You can build rock piles. Along the way, you can start building memorials of where you were on a given day in your struggle. You can start, early on, to build boundaries around your new perceptions and your new behavior that will remind you that there are places you cannot cross into again. There are fences which must separate you from the grass on the other side no matter how green it seems to be.

One of those rock-piles can be coming out of your anonymity. That’s not for everyone, but it is for some of us. I’m open about my own problems for two reasons: the second is so that others with the same problem will know that they have a friend. They really do. But the first reason I’m open about it is that the more people I tell, the more people I’m accountable to. I don’t want you ever to have to hear that your cousin’s daughter-in-law’s boss’s sister saw me at the liquor store in Bryson, Wichita Falls, or Fort Worth or anywhere else. It’s protection. It’s a boundary line for me. Every single one of you helps me, whether you knew it or not, to never drink again.

Another rock pile marker is, as I said before, a Jacob reminder that while no one is watching, God is. And I don’t think God is watching us with a scorecard in one hand a lightening bolt blow gun in the other.

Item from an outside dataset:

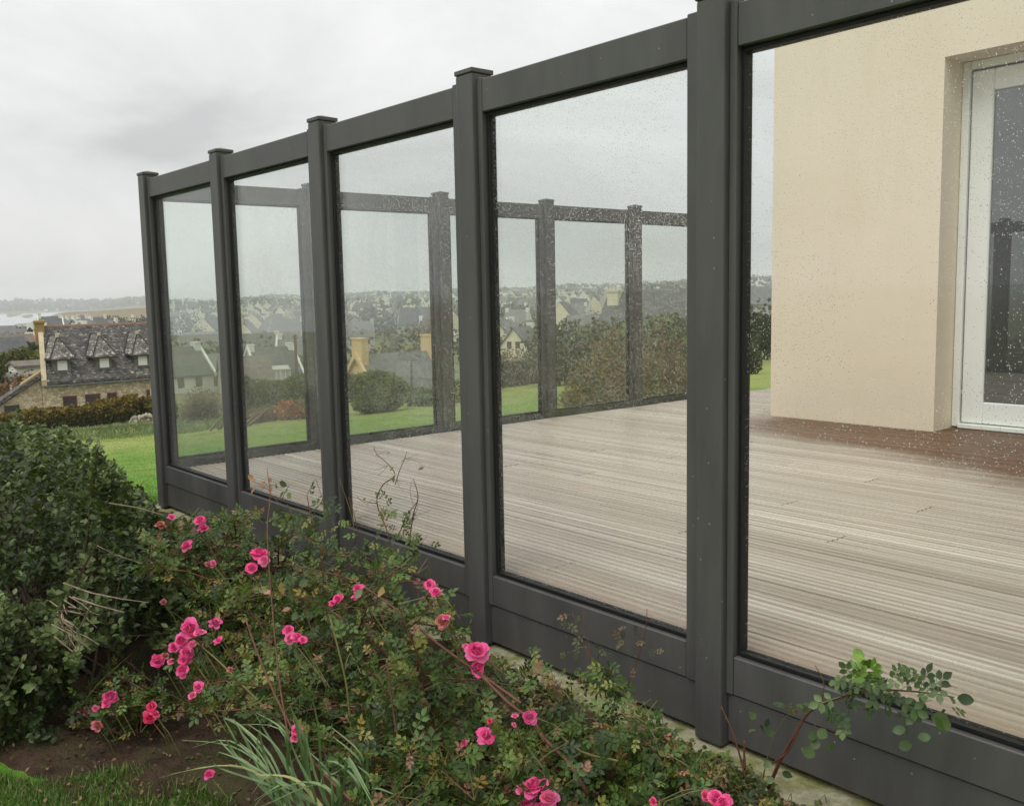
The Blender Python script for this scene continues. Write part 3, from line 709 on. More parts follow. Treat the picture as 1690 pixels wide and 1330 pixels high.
P_(292, 576, 128, 30, 6.0, 6.5, 3.2, M_pw, M_roofs[0], 'white house tucked behind the right gable of the stone cottage', chim=(0, 1), verge=M_pw)
P_(346, 549, 230, 12, 14, 9, 4.5, M_pg, M_roofs[1], 'wide grey roofed house beside dark trees above the bare shrub', chim=(1, 0))
P_(352, 587, 140, 25, 5.5, 5.5, 2.6, M_pw, M_roofs[1], 'small white house with hipped dormer among hedges', chim=(0, 0))
P_(300, 566, 260, 6, 8, 5, 1.2, M_pw, M_roofs[1], 'long low white building behind the cottage gable', chim=(0, 0), wins=False)
P_(459, 528, 330, 55, 12, 11, 5, M_pc, M_roofs[2], 'cream gabled hotel with a row of windows in the middle of the town', chim=(1, 0), name='hotel')
P_(417, 552, 240, 8, 12, 8, 3.8, M_pg, M_roofs[0], 'grey slate roofed house with cream chimneys above the conservatory house', verge=M_pc)
P_(862, 541, 165, 72, 10, 8.5, 5.2, M_pc, M_roofs[0], 'cream gabled house with two small windows above the far hedge', chim=(0, 1), name='gabled_house', gwin=((-.75, 1.9, .8, 1.15, -1), (.75, 1.9, .8, 1.15, -1), (2.2, -.1, 1.2, .9, -1), (-.75, 1.9, .8, 1.15, 1), (.75, 1.9, .8, 1.15, 1), (-2.2, -.1, 1.2, .9, 1)))
P_(833, 529, 215, 66, 9, 7.5, 4.4, M_pc, M_roofs[1], 'cream house with bay windows left of the twin-windowed gable house', chim=(0, 1), name='gabled_house')
P_(808, 528, 240, 20, 9, 8, 4.2, M_pg, M_roofs[1], 'pale house with long white verge half hidden by the fence post', chim=(1, 0), verge=M_pw)
P_(871, 531, 205, 80, 9, 6.6, 3.8, M_pc, M_roofs[0], 'small cream gable peeping over the twin-windowed house', chim=(0, 0))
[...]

I think God is watching us with hope. God is my co-pilot, you remember that famous poem from WWII. Well, I think of God as my cheerleader, too. God is our cheerleader. God cheers while the rest of the world doubts. God hopes for us when the rest of the world has given up. God is even there to scream into a pillow with us, I think, and so it is entirely appropriate to build a heap of stones, a pillar, to God. A picture on the wall that only you know the real meaning of. A rock on the fireplace, an altar in the backyard that you can see from the window over the sink, a plastic Jesus ridin’ on the dashboard of your car, it doesn’t matter. Build it, because those self-deluding lies are always looming, waiting to be born. Again.

And one more thing when those lies start to be said, promptly admit it. That’s where a sponsor, a pastor, a wife, a husband, a confidant, is vital. Don’t pretend to be strong. We’re not, admit it. Don’t pretend that it doesn’t matter to anyone that we are wrestling again. It does.

Step 10 must never stop. It is yet another way to pray, as Paul said, continuously. Or as Jesus prayed, “Deliver us from evil.” Because that is what anything that separates us from the love of God, the cheerleading of God, is.

No one with a predilection toward bad behavior can afford to think of themselves as invincible, in control, or on top of whatever that “problem” is. We never were in control before, and we will never be in full control again. The process of self-examination, of gaining new insights, must be on-going.

It is possible for awhile, to act sober while all the old stimulations and wrong attitudes are still pinging away inside. That’s called being a “sober drunk.” It’s like driving a car with no oil: it will get us down the highway a little ways, but at some point, the engine’s going to blow.

That’s why we maintain our engines. That’s why we must maintain our sobriety. We must constantly be shedding the weight of burdensome attitudes- losing the baggage that got us where we were, where we never want to be again.

Rock piles- markers which point us to God, and away from ourselves, help us do that.